--- start EXCERPTED RECORDS ---

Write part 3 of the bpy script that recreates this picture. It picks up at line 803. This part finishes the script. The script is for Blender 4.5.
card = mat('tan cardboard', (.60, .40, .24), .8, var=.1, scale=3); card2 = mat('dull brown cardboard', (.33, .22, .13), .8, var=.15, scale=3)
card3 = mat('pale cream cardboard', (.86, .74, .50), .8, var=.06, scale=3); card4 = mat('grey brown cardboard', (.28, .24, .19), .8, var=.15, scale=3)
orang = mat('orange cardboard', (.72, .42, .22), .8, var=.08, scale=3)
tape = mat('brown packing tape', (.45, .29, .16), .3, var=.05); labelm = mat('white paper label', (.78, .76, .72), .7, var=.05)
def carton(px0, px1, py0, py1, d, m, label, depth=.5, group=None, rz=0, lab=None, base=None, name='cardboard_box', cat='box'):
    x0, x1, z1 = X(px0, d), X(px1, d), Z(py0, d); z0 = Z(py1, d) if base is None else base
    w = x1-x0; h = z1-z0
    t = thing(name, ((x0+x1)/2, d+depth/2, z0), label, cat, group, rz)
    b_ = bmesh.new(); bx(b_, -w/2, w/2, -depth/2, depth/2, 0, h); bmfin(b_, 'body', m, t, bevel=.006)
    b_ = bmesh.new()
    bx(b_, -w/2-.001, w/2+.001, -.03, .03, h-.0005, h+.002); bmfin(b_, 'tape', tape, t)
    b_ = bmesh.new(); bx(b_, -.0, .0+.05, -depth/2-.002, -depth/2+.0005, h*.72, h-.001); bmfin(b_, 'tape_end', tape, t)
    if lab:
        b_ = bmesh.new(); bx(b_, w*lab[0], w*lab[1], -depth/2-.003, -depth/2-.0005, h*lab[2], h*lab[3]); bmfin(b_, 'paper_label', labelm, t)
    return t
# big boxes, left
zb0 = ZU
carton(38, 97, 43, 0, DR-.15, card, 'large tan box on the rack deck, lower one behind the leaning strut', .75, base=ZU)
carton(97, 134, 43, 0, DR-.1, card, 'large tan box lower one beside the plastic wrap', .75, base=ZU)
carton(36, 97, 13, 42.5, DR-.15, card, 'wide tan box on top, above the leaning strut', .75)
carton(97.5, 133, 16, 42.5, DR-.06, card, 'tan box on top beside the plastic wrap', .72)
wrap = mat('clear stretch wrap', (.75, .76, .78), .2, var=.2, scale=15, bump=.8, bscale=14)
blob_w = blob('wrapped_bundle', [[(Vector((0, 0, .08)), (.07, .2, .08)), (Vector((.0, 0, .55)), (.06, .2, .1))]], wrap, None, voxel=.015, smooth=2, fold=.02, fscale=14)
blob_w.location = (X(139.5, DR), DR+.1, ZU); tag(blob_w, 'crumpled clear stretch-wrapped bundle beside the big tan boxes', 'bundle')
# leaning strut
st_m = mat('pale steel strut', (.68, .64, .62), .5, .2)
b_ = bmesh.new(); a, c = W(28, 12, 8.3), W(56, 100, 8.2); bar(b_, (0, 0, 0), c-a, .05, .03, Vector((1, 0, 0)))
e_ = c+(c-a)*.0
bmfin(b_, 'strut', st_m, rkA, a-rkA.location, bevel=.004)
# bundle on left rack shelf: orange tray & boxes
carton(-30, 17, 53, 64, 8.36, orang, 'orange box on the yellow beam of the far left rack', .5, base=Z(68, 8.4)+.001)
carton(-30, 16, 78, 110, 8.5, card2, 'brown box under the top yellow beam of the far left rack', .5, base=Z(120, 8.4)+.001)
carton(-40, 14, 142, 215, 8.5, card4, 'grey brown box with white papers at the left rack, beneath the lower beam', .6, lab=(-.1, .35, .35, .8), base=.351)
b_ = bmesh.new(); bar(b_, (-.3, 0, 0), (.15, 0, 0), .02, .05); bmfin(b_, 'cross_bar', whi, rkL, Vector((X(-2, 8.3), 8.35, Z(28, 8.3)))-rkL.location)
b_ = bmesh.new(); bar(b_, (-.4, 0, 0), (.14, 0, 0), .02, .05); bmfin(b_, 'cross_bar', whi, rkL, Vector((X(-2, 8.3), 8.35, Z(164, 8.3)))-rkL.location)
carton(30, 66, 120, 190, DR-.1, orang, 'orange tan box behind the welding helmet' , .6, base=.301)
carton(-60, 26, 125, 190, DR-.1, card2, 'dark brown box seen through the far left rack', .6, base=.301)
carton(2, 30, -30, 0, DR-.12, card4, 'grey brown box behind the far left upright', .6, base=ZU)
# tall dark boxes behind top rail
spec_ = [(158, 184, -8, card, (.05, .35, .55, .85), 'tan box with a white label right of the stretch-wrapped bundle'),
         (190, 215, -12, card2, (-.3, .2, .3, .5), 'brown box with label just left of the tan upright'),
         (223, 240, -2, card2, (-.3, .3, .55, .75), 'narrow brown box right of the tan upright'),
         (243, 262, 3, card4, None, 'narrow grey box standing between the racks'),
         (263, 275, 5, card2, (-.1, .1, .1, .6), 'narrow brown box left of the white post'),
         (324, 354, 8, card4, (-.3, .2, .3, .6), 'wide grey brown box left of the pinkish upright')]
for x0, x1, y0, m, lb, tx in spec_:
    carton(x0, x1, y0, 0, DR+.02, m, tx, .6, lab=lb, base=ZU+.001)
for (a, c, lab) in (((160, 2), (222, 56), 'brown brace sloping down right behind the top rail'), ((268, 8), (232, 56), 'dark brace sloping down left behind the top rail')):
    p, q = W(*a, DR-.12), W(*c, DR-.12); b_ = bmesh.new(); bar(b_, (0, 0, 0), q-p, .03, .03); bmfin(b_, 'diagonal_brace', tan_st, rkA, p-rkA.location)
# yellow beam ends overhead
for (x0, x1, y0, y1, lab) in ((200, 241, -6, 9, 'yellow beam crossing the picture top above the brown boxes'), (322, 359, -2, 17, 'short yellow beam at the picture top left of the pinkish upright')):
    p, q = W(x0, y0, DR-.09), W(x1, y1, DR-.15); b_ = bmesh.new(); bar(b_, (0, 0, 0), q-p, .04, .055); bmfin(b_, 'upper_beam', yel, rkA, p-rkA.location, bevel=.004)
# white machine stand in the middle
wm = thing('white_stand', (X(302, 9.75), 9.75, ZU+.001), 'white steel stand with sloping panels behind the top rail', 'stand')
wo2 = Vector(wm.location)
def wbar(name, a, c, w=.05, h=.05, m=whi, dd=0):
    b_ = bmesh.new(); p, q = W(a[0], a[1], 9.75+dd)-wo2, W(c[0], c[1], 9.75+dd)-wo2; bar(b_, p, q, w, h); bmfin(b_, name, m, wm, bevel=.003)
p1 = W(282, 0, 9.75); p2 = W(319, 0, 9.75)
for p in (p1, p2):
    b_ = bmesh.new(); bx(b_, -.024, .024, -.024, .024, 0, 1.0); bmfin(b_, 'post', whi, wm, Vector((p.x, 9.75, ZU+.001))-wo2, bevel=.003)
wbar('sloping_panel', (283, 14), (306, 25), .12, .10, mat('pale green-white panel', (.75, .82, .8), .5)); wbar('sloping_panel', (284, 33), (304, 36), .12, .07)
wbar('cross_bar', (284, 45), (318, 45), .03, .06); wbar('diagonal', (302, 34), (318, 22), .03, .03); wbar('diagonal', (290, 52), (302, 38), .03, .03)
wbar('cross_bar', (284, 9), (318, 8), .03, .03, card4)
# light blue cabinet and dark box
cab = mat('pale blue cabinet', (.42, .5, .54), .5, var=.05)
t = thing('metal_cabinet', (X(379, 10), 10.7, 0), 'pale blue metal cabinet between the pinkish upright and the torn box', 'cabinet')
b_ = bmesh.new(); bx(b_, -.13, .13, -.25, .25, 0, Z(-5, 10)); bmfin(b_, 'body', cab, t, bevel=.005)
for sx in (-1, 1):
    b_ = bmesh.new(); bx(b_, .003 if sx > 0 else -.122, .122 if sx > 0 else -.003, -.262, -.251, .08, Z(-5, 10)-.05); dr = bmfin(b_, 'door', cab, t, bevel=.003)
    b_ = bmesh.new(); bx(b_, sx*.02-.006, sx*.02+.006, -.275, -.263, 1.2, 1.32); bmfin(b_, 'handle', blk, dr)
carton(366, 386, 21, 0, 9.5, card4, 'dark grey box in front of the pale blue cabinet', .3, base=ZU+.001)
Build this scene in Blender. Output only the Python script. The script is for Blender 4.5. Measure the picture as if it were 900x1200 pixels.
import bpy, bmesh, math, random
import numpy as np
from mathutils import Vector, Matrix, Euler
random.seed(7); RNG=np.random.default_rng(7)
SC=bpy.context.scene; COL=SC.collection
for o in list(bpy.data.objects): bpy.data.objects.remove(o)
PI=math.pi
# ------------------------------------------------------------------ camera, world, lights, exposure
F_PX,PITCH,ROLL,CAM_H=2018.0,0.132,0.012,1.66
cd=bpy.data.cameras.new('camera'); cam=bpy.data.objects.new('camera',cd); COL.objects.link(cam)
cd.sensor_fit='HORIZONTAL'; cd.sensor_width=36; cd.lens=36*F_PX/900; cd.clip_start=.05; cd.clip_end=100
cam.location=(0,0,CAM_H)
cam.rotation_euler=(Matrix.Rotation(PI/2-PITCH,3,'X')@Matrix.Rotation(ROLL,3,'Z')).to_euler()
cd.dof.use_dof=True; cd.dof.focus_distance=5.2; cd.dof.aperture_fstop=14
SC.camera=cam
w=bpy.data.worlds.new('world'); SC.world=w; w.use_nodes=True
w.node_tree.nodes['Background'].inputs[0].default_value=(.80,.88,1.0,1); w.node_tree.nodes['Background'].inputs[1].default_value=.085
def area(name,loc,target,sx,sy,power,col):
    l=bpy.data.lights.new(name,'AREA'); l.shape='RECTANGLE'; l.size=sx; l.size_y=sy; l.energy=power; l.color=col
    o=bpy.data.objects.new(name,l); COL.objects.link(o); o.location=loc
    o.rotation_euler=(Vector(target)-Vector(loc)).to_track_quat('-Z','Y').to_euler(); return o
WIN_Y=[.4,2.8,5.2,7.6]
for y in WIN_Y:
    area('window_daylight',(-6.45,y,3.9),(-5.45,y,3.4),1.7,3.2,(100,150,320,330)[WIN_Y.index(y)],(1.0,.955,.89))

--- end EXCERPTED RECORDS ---

• DESCRIPTION OF THE TASK:
Output only the lines from the one holding "Build this scene" through the last line above, exactly as they appear.

• TASK SOLUTION:
Build this scene in Blender. Output only the Python script. The script is for Blender 4.5. Measure the picture as if it were 900x1200 pixels.
import bpy, bmesh, math, random
import numpy as np
from mathutils import Vector, Matrix, Euler
random.seed(7); RNG=np.random.default_rng(7)
SC=bpy.context.scene; COL=SC.collection
for o in list(bpy.data.objects): bpy.data.objects.remove(o)
PI=math.pi
# ------------------------------------------------------------------ camera, world, lights, exposure
F_PX,PITCH,ROLL,CAM_H=2018.0,0.132,0.012,1.66
cd=bpy.data.cameras.new('camera'); cam=bpy.data.objects.new('camera',cd); COL.objects.link(cam)
cd.sensor_fit='HORIZONTAL'; cd.sensor_width=36; cd.lens=36*F_PX/900; cd.clip_start=.05; cd.clip_end=100
cam.location=(0,0,CAM_H)
cam.rotation_euler=(Matrix.Rotation(PI/2-PITCH,3,'X')@Matrix.Rotation(ROLL,3,'Z')).to_euler()
cd.dof.use_dof=True; cd.dof.focus_distance=5.2; cd.dof.aperture_fstop=14
SC.camera=cam
w=bpy.data.worlds.new('world'); SC.world=w; w.use_nodes=True
w.node_tree.nodes['Background'].inputs[0].default_value=(.80,.88,1.0,1); w.node_tree.nodes['Background'].inputs[1].default_value=.085
def area(name,loc,target,sx,sy,power,col):
    l=bpy.data.lights.new(name,'AREA'); l.shape='RECTANGLE'; l.size=sx; l.size_y=sy; l.energy=power; l.color=col
    o=bpy.data.objects.new(name,l); COL.objects.link(o); o.location=loc
    o.rotation_euler=(Vector(target)-Vector(loc)).to_track_quat('-Z','Y').to_euler(); return o
WIN_Y=[.4,2.8,5.2,7.6]
for y in WIN_Y:
    area('window_daylight',(-6.45,y,3.9),(-5.45,y,3.4),1.7,3.2,(100,150,320,330)[WIN_Y.index(y)],(1.0,.955,.89))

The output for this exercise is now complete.